Israel Considers Early Elections; Impacts with Iran Discussed
Following the seven-day period of mourning for the death of his father, Prime Minister Benjamin Netanyahu is expected to call for for an early polling, as the Knesset could be dissolved by next week. ”It’s all anyone is talking about,” said Avishay Braverman of Labour. “All the discussion is about the election, what the date will be, who’s bluffing.” Netanyahu is expected to be moving the election up ahead of schedule so he can confront the controversial ”Tal law” – the mandatory conscription law that remains deeply unpopular with Israel’s majority secular population – which was declared unconstitutional by the supreme court in February.

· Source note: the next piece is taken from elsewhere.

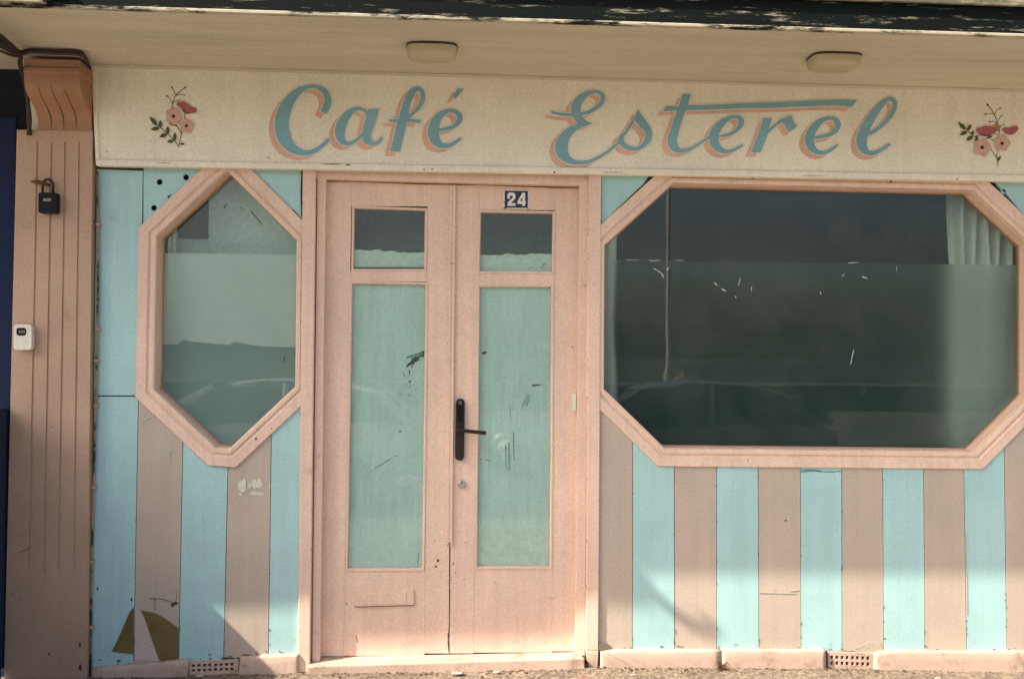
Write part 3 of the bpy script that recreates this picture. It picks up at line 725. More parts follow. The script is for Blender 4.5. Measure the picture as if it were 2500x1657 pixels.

The move by Netanyahu has decreased the possibility of an Israeli impending airstrike against Iran as a “divisive political campaign would paralyze the government and focus attention on domestic issues.” Daniel Ben-Simon, a member of the Labor Party in the Knesset, said ”[Netanyahu] can’t do anything before elections. He’s a lame duck. Nothing will be decided before the vote.” But by moving the vote up by a year, Ariel Zirulnick, writing for the Christian Science Monitor, says predicting Israel’s next steps towards Iran will be difficult. While MJ Rosenberg writes, “One after another, Israel’s most knowledgeable (and usually hawkish) members of the security establishment are coming around to the U.S. view that the Iranian government has not yet decided to develop nuclear weapons,” Defense Minister Ehud Barak condemned former Prime Minister Ehud Olmert, former Mossad chief Meir Dagan, and former Shin Bet chief Yuval Diskin for downplaying the threat from Iran, saying the three are “serving Iran.”